Interviewer: He's not trying to find new fields.

Miles Davis: Feels-not fields. Because you have to. Your point of balance should change, you know. You can't do everything flat-footed. In boxing I learned that; I mean, a lot of times you throw a punch from the upper body, and you might want to throw it lower down. Then you have to do it from the hips. See, a lot of boxers. don't know that stuff-like, how to swivel. That's what a player has to do.
You see Chick [Corea] do funny kinds of things-because the beat is all messed up. He might play an eleven-note phrase. That isn't comfortable, either. I mean, the beat might be here, and he might be playing way up on top of it. You have to fix yourself sort of a point of balance-.anywhere. That's what I mean by not being comfortable.

Interviewer: This is perhaps a big pitfall with many musicians. They get to a certain point, feel that they're established and it is comfortable for them to stay with it.

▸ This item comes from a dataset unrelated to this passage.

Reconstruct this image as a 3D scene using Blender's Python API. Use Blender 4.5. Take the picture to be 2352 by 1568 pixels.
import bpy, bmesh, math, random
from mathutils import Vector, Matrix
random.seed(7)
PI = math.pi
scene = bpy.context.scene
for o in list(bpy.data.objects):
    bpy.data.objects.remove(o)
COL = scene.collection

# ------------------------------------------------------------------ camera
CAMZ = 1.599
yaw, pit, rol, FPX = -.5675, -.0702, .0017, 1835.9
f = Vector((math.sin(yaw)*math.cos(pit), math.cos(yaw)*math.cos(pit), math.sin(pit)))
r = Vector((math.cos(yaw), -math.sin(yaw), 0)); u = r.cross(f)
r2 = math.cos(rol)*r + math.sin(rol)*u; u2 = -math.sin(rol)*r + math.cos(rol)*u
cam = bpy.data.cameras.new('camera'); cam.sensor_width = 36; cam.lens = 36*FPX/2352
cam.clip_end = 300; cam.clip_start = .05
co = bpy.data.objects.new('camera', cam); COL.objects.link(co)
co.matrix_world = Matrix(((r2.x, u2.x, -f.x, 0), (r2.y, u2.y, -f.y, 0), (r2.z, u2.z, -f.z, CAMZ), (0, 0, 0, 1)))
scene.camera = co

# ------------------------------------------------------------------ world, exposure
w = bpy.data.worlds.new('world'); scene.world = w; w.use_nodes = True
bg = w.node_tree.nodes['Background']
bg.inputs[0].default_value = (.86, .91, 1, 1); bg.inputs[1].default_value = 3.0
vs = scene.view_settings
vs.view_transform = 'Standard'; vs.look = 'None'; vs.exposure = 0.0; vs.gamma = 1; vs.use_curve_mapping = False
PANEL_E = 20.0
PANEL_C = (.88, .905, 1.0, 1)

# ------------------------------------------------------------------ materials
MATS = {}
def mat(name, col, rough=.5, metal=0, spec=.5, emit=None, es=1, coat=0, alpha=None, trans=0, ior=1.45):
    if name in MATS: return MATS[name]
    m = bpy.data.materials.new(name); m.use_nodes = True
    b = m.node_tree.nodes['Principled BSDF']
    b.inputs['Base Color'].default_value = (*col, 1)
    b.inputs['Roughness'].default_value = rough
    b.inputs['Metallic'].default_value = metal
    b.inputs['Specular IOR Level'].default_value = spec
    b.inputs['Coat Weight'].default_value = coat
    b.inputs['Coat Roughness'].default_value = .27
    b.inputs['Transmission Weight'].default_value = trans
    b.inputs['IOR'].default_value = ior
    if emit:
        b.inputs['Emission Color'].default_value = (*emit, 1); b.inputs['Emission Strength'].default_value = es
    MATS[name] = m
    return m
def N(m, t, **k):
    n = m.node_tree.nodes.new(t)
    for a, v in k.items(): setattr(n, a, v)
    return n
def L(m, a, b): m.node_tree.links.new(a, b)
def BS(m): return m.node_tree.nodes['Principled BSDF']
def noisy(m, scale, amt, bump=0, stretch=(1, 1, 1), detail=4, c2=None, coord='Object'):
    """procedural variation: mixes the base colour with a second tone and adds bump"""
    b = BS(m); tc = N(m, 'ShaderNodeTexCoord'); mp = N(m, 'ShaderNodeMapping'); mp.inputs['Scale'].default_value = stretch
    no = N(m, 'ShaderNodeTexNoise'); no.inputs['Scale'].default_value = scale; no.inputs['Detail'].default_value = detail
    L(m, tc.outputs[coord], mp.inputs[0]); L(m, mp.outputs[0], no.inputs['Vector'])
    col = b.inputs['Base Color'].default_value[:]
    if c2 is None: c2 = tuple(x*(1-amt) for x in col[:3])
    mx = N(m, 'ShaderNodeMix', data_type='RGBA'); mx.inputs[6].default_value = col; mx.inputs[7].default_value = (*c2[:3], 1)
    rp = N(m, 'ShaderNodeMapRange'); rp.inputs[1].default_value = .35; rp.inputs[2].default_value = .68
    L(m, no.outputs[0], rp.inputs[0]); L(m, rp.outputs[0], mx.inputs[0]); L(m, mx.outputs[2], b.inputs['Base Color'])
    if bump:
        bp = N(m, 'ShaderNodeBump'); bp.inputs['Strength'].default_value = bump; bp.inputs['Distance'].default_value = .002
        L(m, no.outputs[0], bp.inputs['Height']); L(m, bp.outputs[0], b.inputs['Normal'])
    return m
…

Miles Davis: You should never be comfortable, man. Being comfortable fouled up a lot of musicians.

Interviewer: By the same token, some musicians, by trying too hard to break away completely from their roots, or their past, might have got on to a plane that was unnatural to them.

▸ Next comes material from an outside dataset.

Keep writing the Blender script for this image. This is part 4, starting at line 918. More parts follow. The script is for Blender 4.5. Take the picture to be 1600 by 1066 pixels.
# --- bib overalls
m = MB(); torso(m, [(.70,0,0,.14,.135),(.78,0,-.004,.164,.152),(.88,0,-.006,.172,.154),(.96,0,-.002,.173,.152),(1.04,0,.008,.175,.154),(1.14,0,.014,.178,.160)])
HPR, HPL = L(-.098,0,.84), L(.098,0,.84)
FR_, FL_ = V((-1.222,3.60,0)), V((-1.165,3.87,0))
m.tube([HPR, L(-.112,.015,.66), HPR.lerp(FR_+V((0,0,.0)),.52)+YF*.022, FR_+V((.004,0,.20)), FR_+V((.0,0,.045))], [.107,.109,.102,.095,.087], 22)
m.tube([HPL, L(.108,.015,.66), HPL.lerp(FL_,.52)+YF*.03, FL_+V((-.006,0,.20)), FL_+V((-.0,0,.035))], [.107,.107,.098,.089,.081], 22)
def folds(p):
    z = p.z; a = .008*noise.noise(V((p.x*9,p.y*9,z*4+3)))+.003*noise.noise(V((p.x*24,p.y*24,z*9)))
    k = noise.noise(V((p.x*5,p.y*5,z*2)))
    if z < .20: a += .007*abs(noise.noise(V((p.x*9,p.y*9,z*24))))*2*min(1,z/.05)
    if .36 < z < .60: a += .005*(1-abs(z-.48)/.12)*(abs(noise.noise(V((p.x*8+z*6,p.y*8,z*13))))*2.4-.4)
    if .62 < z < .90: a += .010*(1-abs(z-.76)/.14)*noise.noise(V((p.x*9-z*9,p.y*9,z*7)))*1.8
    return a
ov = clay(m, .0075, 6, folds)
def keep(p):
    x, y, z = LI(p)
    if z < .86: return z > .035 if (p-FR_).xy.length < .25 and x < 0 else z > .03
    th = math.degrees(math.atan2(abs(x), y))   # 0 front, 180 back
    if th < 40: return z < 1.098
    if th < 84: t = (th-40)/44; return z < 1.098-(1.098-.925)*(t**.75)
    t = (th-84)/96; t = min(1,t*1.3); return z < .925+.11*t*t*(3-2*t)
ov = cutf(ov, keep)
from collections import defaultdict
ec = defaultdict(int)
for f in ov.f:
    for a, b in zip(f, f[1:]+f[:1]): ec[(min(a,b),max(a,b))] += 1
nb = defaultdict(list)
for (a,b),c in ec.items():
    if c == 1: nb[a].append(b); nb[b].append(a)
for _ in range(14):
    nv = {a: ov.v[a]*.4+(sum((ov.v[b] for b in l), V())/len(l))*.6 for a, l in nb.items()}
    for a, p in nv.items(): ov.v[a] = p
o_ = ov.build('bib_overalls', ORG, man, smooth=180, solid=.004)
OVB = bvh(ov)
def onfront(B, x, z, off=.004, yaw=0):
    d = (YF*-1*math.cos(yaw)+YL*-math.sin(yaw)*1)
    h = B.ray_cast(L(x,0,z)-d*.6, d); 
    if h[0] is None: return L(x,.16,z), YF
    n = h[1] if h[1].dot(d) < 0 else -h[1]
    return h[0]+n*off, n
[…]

Miles Davis: Well-if you're going to be in that field among a lot of those guys, it shouldn't be unnatural. If you're trying to be hip, be hip.

Interviewer: Like, Coleman Hawkins had been playing in an established swing way for many years, and then he got with other schools of musicians.

Miles Davis: You take Coleman, if he had changed instruments, maybe his balance point would have changed. If he'd played, maybe,an alto or a soprano sax, his balance right here (holding hips) would have gone somewhere else:
I told Chico to switch-what's his name, that died; he used to play with Coltrane-I told Chico to switch him off of alto. Eric Dolphy. See, when he got on the bass clarinet, he sounded different. You can take a guy off a trumpet, put him on a bass trumpet, and he plays different. Take a guitar player that you think is bad, and put him on electric bass-that does the trick.
You got yourself a good interview. About the first in the last three years.